On sait que dans tous les pays, sans exception, les emplois de services se développent beaucoup plus rapidement que dans les secteurs agricoles et industriels. Cette tendance lourde, déjà très ancienne, à la "tertiarisation", a été expliquée, de façon convaincante, dans les travaux de Colin Clark et de Jean Fourastié, il y a près d'un demi-siècle, comme le résultat d'une demande relativement plus dynamique que l'offre : dans les activités de services, les gains de productivité sont généralement plus faibles que dans le reste de l'économie, et, en tous les cas, que dans l'industrie, tandis que les nouveaux besoins de services croissent au moins aussi rapidement, voire plus rapidement que pour les biens matériels.

On a pu noter, depuis lors, quelques exceptions : la rapidité des gains de productivité de la branche "communication" d'un côté ; de l'autre, la stagnation de quelques besoins traditionnels, telle que la coupe de cheveux (exemple favori de Fourastié). Mais, globalement, le constat précédent demeure vrai, du fait de l'explosion des professions de conseils aux entreprises et de celles de services aux particuliers (santé, sécurité, éducation, culture, tourisme, loisirs, sports ...). Le résultat global est plus qu'éloquent et cela notamment dans les pays où les innovations technologiques sont les plus remarquables : Etats-Unis, Japon ... Bien loin d'entrer dans une société "informationnelle" où les gains de productivité s'accélèreraient, on est manifestement de plus en plus dans une "société relationnelle", où ces gains de productivité tendent globalement à se réduire, comme tout le monde peut le constater, du plus prestigieux des Prix Nobel, R. Solow1, jusqu'au plus débutant des statisticiens. La sous-estimation probable des gains de productivité (qui, d'après les spécialistes ne devraient guère dépasser 1 % par an), du fait qu'une partie de l'amélioration de la qualité des services est indûment comptabilisée comme une augmentation inflationniste des prix, ne change rien au constat que dans le secteur tertiaire, qui regroupe de nos jours entre les deux tiers et les trois quarts des emplois, la demande augmente plus vite que l'offre, accroissant constamment le nombre d'emplois. Cela suffit d'ailleurs à assurer un niveau global élevé d'emplois sur les continents les plus dynamiques, sur le double plan technologique et économique, en Amérique du Nord et en Asie du Sud-Est.

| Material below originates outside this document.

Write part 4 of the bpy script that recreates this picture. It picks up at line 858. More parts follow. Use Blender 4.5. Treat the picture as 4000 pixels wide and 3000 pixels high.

Ce n'est malheureusement pas le cas en Europe depuis plus de 20 ans, mais la simple reconnaissance de cette différence interdit d'aller chercher les causes de la persistance du chômage de masse en Europe, dans des explications universalistes et "fatalistes" qui exonèrent à bon compte les dégats des politiques monétaro-libérales qui sont la traduction pratique de la trop célèbre "pensée unique". Sur notre continent, il y a certes une augmentation des emplois de services, mais à un rythme trop lent pour faire face à la demande d'emplois qui résulte tout à la fois du dégonflement des emplois agricoles et industriels et de l'augmentation de la population active. Pourrait-on faire mieux à l'aide des politiques traditionnelles ? Sans doute un peu, mais certainement pas de façon suffisante :

Si on ne se réfugie pas dans la résignation, force est donc de se retourner vers des solutions innovantes. Là encore deux d'entre elles émergent nettement : la réduction du temps de travail et la création des emplois de proximité. La première est bien connue de nos adhérents et de nos lecteurs et nous aurons l'occasion leur en reparler prochainement. La seconde est beaucoup plus nouvelle et c'est donc sur elle que nous nous pencherons désormais.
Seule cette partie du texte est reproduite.